## What the task requires
Copy nothing but the lines below running from the line containing "Recreate this scene" through the line containing "cam.clip_end=6000", both end lines included.

## Records for processing

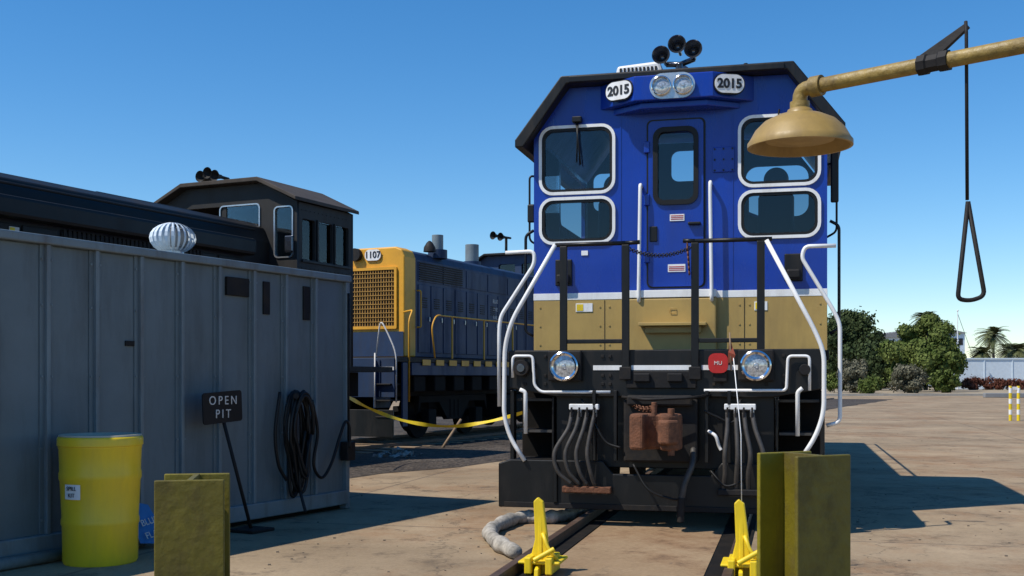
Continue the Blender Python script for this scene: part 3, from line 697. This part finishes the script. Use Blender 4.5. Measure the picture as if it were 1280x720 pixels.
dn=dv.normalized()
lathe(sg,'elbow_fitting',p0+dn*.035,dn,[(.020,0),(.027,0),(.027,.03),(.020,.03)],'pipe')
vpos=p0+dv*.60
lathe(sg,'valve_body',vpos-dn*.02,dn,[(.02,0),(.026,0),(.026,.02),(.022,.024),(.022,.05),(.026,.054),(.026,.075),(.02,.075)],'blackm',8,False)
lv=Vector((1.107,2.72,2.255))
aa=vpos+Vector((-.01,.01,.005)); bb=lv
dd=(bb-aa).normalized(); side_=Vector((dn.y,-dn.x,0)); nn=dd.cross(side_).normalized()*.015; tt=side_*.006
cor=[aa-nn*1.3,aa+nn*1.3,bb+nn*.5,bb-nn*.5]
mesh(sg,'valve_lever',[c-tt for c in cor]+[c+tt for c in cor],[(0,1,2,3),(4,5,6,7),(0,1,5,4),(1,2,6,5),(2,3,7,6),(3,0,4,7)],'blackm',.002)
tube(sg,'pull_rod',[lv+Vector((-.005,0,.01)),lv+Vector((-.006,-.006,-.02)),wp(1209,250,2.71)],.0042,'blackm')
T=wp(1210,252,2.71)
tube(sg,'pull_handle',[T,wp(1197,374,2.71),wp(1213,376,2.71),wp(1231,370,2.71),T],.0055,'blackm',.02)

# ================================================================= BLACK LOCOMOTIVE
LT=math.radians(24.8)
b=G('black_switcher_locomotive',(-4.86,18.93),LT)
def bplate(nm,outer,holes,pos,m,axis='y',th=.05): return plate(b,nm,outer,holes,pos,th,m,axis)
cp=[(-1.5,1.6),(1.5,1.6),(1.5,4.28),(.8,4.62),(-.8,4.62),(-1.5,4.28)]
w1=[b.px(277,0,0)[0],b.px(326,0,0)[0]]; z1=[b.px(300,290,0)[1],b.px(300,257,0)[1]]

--

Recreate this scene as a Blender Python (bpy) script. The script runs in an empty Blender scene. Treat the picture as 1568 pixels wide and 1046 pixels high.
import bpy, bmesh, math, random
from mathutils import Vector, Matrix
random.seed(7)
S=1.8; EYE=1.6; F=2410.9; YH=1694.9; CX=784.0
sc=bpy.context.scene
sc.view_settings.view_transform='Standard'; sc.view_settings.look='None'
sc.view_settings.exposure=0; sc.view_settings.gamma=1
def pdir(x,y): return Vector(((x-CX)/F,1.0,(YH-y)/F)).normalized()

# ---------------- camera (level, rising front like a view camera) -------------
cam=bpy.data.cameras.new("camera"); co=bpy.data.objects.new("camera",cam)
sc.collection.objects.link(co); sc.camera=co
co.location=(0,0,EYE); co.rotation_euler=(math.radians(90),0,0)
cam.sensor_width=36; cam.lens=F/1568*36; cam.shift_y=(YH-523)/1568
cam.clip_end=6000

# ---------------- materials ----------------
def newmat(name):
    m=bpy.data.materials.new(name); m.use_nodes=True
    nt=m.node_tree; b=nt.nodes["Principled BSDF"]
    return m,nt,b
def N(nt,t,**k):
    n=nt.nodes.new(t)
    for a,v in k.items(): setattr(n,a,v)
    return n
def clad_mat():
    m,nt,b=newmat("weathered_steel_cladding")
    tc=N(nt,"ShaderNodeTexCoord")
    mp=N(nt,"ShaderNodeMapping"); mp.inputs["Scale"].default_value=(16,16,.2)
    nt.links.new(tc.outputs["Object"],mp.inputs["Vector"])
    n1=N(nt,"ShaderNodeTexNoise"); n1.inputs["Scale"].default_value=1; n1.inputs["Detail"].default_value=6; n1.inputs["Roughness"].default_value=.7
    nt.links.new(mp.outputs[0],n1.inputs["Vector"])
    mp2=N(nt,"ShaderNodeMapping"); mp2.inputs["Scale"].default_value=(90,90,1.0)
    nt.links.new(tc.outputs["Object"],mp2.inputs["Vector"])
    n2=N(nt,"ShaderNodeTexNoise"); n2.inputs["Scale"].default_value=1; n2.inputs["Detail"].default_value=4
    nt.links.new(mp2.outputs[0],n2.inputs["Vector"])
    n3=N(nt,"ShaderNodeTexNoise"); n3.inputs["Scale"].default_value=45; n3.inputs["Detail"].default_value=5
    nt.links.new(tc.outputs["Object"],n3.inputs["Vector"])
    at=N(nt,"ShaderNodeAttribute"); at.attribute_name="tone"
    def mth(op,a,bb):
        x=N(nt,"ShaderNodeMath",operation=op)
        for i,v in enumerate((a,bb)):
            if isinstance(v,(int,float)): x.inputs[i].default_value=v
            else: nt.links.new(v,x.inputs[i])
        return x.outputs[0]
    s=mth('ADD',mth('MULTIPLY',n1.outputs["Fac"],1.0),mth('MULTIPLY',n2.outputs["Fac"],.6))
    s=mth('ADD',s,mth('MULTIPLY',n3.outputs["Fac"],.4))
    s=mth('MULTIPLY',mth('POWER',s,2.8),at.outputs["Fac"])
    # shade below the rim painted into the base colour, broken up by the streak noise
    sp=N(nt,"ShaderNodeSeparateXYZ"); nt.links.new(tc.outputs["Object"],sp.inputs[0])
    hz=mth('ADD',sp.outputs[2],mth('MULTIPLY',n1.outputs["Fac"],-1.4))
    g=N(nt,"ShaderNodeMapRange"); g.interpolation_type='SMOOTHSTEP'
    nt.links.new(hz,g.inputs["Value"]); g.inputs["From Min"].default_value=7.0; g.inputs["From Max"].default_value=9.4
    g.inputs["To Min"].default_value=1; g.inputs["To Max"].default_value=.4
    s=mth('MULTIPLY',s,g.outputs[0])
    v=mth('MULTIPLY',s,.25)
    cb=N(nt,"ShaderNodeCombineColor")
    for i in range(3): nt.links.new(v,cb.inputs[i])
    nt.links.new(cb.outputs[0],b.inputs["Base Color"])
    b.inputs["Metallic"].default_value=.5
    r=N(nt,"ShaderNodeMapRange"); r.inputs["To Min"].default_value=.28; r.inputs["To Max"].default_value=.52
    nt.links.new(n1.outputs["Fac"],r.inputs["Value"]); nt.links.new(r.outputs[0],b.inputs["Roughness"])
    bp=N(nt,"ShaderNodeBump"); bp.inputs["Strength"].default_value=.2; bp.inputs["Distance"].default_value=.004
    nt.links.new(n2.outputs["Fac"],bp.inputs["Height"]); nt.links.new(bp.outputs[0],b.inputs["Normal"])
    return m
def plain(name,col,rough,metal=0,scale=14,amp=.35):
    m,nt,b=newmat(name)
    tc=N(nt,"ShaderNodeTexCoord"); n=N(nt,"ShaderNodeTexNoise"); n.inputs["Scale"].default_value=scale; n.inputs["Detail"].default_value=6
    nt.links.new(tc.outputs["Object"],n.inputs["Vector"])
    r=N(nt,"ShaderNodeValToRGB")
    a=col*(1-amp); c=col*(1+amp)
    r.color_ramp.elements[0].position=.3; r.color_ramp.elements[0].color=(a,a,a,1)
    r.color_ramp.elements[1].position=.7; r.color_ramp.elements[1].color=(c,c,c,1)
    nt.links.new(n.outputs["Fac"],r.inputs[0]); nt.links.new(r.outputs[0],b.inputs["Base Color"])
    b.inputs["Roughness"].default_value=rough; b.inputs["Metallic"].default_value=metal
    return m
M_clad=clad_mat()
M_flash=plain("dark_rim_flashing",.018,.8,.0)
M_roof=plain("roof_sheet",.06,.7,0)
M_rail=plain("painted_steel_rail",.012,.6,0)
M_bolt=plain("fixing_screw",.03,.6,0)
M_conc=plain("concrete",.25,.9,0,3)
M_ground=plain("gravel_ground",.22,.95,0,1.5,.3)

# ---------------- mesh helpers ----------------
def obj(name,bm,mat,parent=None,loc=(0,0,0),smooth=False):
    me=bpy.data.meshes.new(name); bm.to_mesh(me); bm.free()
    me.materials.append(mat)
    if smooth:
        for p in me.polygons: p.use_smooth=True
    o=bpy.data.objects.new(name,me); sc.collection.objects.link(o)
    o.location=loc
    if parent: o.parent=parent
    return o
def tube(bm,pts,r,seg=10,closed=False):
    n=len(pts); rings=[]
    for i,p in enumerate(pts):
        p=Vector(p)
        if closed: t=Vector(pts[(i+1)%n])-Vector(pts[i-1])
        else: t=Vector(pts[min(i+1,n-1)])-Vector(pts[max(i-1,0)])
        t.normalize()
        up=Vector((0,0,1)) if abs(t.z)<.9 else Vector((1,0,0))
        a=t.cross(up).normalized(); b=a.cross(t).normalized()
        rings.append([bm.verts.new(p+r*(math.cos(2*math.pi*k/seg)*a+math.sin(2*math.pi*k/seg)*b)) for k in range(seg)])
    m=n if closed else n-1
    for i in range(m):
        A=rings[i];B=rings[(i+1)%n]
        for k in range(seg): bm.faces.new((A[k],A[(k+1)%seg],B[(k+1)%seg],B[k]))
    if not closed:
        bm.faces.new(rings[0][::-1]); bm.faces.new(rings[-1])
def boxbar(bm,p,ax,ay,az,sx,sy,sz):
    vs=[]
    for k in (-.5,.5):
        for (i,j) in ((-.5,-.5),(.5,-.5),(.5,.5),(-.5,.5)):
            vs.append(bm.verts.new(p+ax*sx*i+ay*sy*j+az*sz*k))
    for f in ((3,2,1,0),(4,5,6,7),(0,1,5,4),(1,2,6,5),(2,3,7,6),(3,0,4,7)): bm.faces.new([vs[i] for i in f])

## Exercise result
Recreate this scene as a Blender Python (bpy) script. The script runs in an empty Blender scene. Treat the picture as 1568 pixels wide and 1046 pixels high.
import bpy, bmesh, math, random
from mathutils import Vector, Matrix
random.seed(7)
S=1.8; EYE=1.6; F=2410.9; YH=1694.9; CX=784.0
sc=bpy.context.scene
sc.view_settings.view_transform='Standard'; sc.view_settings.look='None'
sc.view_settings.exposure=0; sc.view_settings.gamma=1
def pdir(x,y): return Vector(((x-CX)/F,1.0,(YH-y)/F)).normalized()

# ---------------- camera (level, rising front like a view camera) -------------
cam=bpy.data.cameras.new("camera"); co=bpy.data.objects.new("camera",cam)
sc.collection.objects.link(co); sc.camera=co
co.location=(0,0,EYE); co.rotation_euler=(math.radians(90),0,0)
cam.sensor_width=36; cam.lens=F/1568*36; cam.shift_y=(YH-523)/1568
cam.clip_end=6000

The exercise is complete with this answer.